Travel

Some of the most formative experiences occur during travel with my husband David and friends. Many places we visit are difficult to reach so we often get around on motorcycle. I ride the back. The people we meet, the encounters with culture, the experience with the land, the offerings of each experience have profoundly changed my life and impacted my artwork. As a tourist I don’t pretend to understand all of this, but I am very grateful to have the gift of interaction with people we meet and to feel a profound interconnection with the world at large. These photos are a collage of images from places I've traveled. I could go on and on.....

Old Walls

When traveling, I’m always engaged by old walls: their weathered surfaces, the random marks of passersby, the layers of disintegrating color. Like a mysterious palimpsest, they have an earned patina that speaks a narrative history of time, revealing presence and suggesting absence. My approach to painting incorporates the building of a surface in a similar manner with additions and erosions, intuitive mark, and asemic writing.  I’ve taken these photos in many parts of the world. Even when I can’t speak the language, I feel instinctually that I understand something communicated in these surfaces.

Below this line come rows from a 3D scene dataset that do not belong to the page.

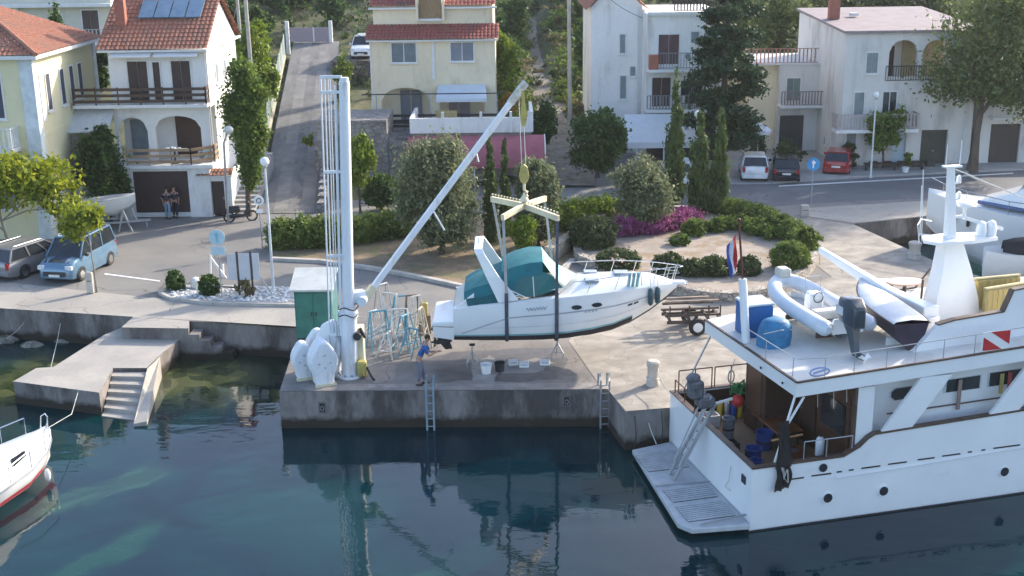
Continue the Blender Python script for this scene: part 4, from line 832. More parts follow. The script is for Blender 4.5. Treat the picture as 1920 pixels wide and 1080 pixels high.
# bow rail
for sg in (-1, 1):
    b = MB(); rp = [(x, sg*interp(x, 4)*.93, interp(x, 5)+.50+(.12 if x > 5 else 0)*(x-5)/3) for x in (4.3, 4.9, 5.6, 6.3, 6.9, 7.5, 8.0)]; rp = [(3.7, sg*1.3, 2.78)]+rp+[(8.25, sg*.12, 3.52)]
    b.tube(rp, .016, 6); b.tube([(x, y*.98, z-.22) for x, y, z in rp[5:]], .010, 5)
    for x in (4.9, 5.9, 6.7, 7.3, 7.8, 8.1): b.tube([(x-.1, sg*interp(x, 4)*.93, interp(x, 5)+.03), (x+.05, sg*interp(x, 4)*.93, interp(x, 5)+.5+.12*max(0, (x-5)/3))], .013, 5)
    b.build('bow_rail', CHROME, mb_, smooth=True)
b = MB(); b.tube([(8.25, -.12, 3.52), (8.36, 0, 3.52), (8.25, .12, 3.52)], .016, 6); b.build('bow_rail', CHROME, mb_)
b = MB(); b.rbox(7.7, -.19, 2.86, 8.5, .19, 2.97, .04); b.build('bow_pulpit', GEL, mb_)
b = MB(); b.lathe((8.52, 0, 2.9), [(.02, -.06), (.07, -.05), (.07, .05), (.02, .06)], 10, 'y'); b.tube([(8.1, 0, 2.85), (8.5, 0, 2.72), (8.6, .12, 2.6)], .03, 6); b.build('anchor', CHROME, mb_)
FENB = mat('dark_blue_fender', (.03, .09, .11), (.02, .06, .08), rough=.5)
for x in (7.18, 7.45):
    o_ = side_pt(x, .9, .08); f = empty('fender', (o_[0]*.975-2.1, o_[1]+BYc, o_[2]-.36), 0, 'dark blue fender hanging over the bow of the lifted motor boat', 'fender', 'dark fenders on the lifted boat')
    b = MB(); b.lathe((0, 0, 0), [(.03, -.34), (.09, -.28), (.10, 0), (.09, .24), (.03, .30)], 10); b.build('fender_body', FENB, f, smooth=True)
    b = MB(); b.tube([(0, 0, .3), (0, .08, .62)], .012, 5); b.build('lanyard', ROPE, f)
fk = empty('fender_basket', (6.35-2.1, BYc-.85, 2.9), 0, 'cluster of pale teal fenders in a rack at the bow rail', 'fender rack')
for i in range(3):
    b = MB(); b.tube([(-.16+i*.15, 0, 0), (-.10+i*.15, .02, .5)], .055, 8); b.build('fender', TEAL2, fk, smooth=True)
    b = MB(); b.tube([(-.16+i*.15, -.06, .05), (-.18+i*.15, -.06, .45), (-.02+i*.15, -.06, .45), (0+i*.15, -.06, .05)], .012, 5); b.build('hoop', CHROME, fk)
mb_.scale = (.975, 1, 1); mb_.rotation_euler.y = .016
# stern drive
sd = empty('stern_drive', (-2.1, BYc, 0), 0); sd.parent = mb_; sd.location = (0, 0, 0); sd.name = 'stern_drive'
b = MB(); b.loft([[(-.02, -.18, 1.35), (-.02, .18, 1.35), (-.02, .18, .95), (-.02, -.18, .95)], [(-.55, -.13, 1.30), (-.55, .13, 1.30), (-.60, .12, 1.02), (-.60, -.12, 1.02)], [(-.86, -.07, 1.22), (-.86, .07, 1.22), (-.90, .06, 1.1), (-.90, -.06, 1.1)]], caps=True)
b.loft([[(-.35, -.08, 1.1), (-.35, .08, 1.1), (-.78, .06, 1.1), (-.78, -.06, 1.1)], [(-.22, -.06, .72), (-.22, .06, .72), (-.62, .05, .66), (-.62, -.05, .66)], [(-.10, -.02, .38), (-.10, .02, .38), (-.36, .015, .34), (-.36, -.015, .34)]], caps=True)
b.tube([(-.12, 0, .68), (-.7, 0, .62)], [.04, .10], 10); b.build('drive_leg', DARK, mb_, bevel=.01)
b = MB()
for k_ in range(4):
    a = k_*PI/2+.4; b.loft([[(-.72, .05*math.cos(a), .62+.05*math.sin(a)), (-.78, .05*math.cos(a+.5), .62+.05*math.sin(a+.5))], [(-.70, .22*math.cos(a-.1), .62+.22*math.sin(a-.1)), (-.82, .2*math.cos(a+.7), .62+.2*math.sin(a+.7))]], closed=False)
b.tube([(-.66, 0, .62), (-.9, 0, .62)], [.07, .03], 8); b.build('propeller', DARK, mb_)
bpy.data.objects.remove(sd)
# stands under the keel
def keel_stand(px, py, hgt, label):
    p = G(px, py); r = empty('keel_stand', p, 0, label, 'boat stand')
    for a, c in (((-.20, -.15), (.02, 0)), ((.22, -.12), (-.02, 0)), ((0, .25), (0, 0))):
        b = MB(); b.tube([(a[0]*.9, a[1], .0), (a[0], a[1], .15), (c[0], c[1], hgt*.8)], .022, 6); b.build('leg', GALV, r)
    b = MB(); b.tube([(0, 0, hgt*.55), (0, 0, hgt)], .03, 6); b.build('post', GALV, r); b = MB(); b.tube([(-.2, -.14, .2), (.2, -.12, .2)], .014, 5); b.build('spreader_bar', GALV, r)
    b = MB(); b.rbox(-.10, -.08, hgt, .10, .08, hgt+.05, .01); b.build('pad', DARK, r)
keel_stand(886, 686, .78, 'small steel tripod stand under the stern half of the lifted boat')
keel_stand(1045, 668, .70, 'small steel tripod stand under the forward sling of the lifted boat')
# small things on the platform
def bucket(px, py, r, h, mt, label, cat='bucket'):
    p = G(px, py); e = empty('bucket', (p.x, p.y, .016), 0, label, cat); b = MB(); b.lathe((0, 0, 0), [(r*.8, 0), (r, h), (r*1.06, h), (r*.96, h-.01), (r*.78, .02)], 14); b.build('tub', mt, e, smooth=True)
    b = MB(); b.tube([(r*math.cos(a), 0, h+.02+r*.8*math.sin(a)) for a in [PI*i/8 for i in range(9)]], .008, 4); b.build('handle', GALV, e); return e
bucket(912, 700, .20, .34, WHITE, 'white plastic bucket on the wet concrete below the boat')
bucket(937, 696, .19, .32, DARK, 'dark plastic bucket beside the white bucket below the boat')
for px, py, lb in ((962, 684, 'white upturned plastic crate below the boat keel'), (983, 688, 'low white crate on the wet concrete next to the upturned crate'), (1022, 684, 'flat white box below the forward sling')):
    p = G(px, py); e = empty('crate', (p.x, p.y, .016), random.uniform(-.3, .3), lb, 'crate')
    b = MB(); b.box(-.17, -.12, 0, .17, .12, .02)
    for a in ((-.17, -.12, .17, -.10), (-.17, .10, .17, .12), (-.17, -.10, -.15, .10), (.15, -.10, .17, .10)): b.box(a[0], a[1], .02, a[2], a[3], .16)
    b.build('tray', WHITE, e)
    b = MB(); b.tube([(-.12, -.14, .11), (.12, -.14, .11)], .01, 5); b.build('grip', DARK, e)
p = G(690, 700)
# trestles and stands heaped behind the crane
def trestle(px, py, h, w_, mt, label, rz, lean=0, spread=.35):
    p = G(px, py); r = empty('boat_trestle', p, rz, label, 'boat stand', 'steel boat stands heaped behind the crane')
    for sg in (-1, 1):
        for s2 in (-1, 1):
            b = MB(); b.tube([(sg*w_/2, s2*spread, 0), (sg*w_/2*.75+lean, s2*.05, h)], .028, 6); b.build('leg', mt, r)
        b = MB(); b.tube([(sg*w_/2*.92, -spread*.62, h*.35), (sg*w_/2*.92, spread*.62, h*.35)], .02, 6); b.build('stretcher', mt, r)
    b = MB(); b.tube([(-w_/2*.8+lean, 0, h), (w_/2*.8+lean, 0, h)], .035, 6); b.build('top_bar', mt, r)
    for s2 in (-1, 1):
        b = MB(); b.tube([(-w_/2*.9, s2*spread*.55, h*.4), (w_/2*.9, s2*spread*.55, h*.55)], .018, 6); b.build('brace', mt, r)
BLUE2 = mat('sky_blue_paint', (.10, .33, .44), (.08, .25, .34), rough=.5, grain=.15)
TW = mat('trestle_white', (.62, .63, .62), (.45, .44, .42), rough=.6, grain=.1, c3=(.28, .20, .13), s3=4, t3=(.58, .7))
trestle(712, 655, 1.5, .8, BLUE2, 'front sky-blue steel boat stand closest to the crane mast', .4)
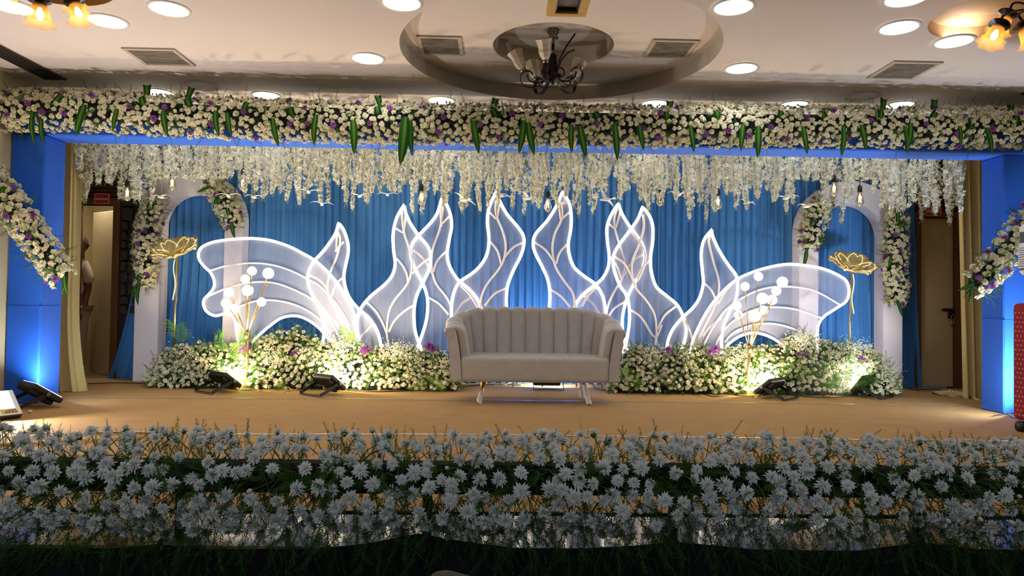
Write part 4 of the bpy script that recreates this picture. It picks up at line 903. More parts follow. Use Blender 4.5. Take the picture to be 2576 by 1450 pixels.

Click on photos to see entire image.

Sea and Sky

I live on an island surrounded by the tidal waters of Puget Sound. Most of my younger life was on the move between cities and states scattered all across the US, but here is my homecoming. From my small island I daily view an even smaller island inhabited only by wildlife. This is the fixed point of my compass, the intersection of the sea and sky. In its constantly changing moodiness, its stillness, serenity or storm-tossed unpredictability, this is a mystical scape that seeps deeply into my being. 

I never tire of watching the seals gather on the sand spit or popping up around my kayak like curious aliens. I know the seasonal calls of returning seabirds and throw my arms out like wings with the passing eagles. I can identify the day of the winter's solstice when the sun sets directly behind the island. I’m rather obsessed with photographing this little island with its moody tides and weather, its veils of light and numinous colors. I’ve taken hundreds of photos of this singular place and intend to go on and on, each day a grateful viewer.

Garden

The garden is one of my greatest teachers, a place of contemplation and inspiration. The photos below are growing things on the walk up to the studio at different times of the year. The artist who sculpted the lovely travertine torso is by M.J. Anderson, a new addition to the garden in 2022. The energy of the earth is an unbelievable force in the Pacific Northwest. Vegetation grows all year long – it’s hard to keep up with all that expansion – but what beauty!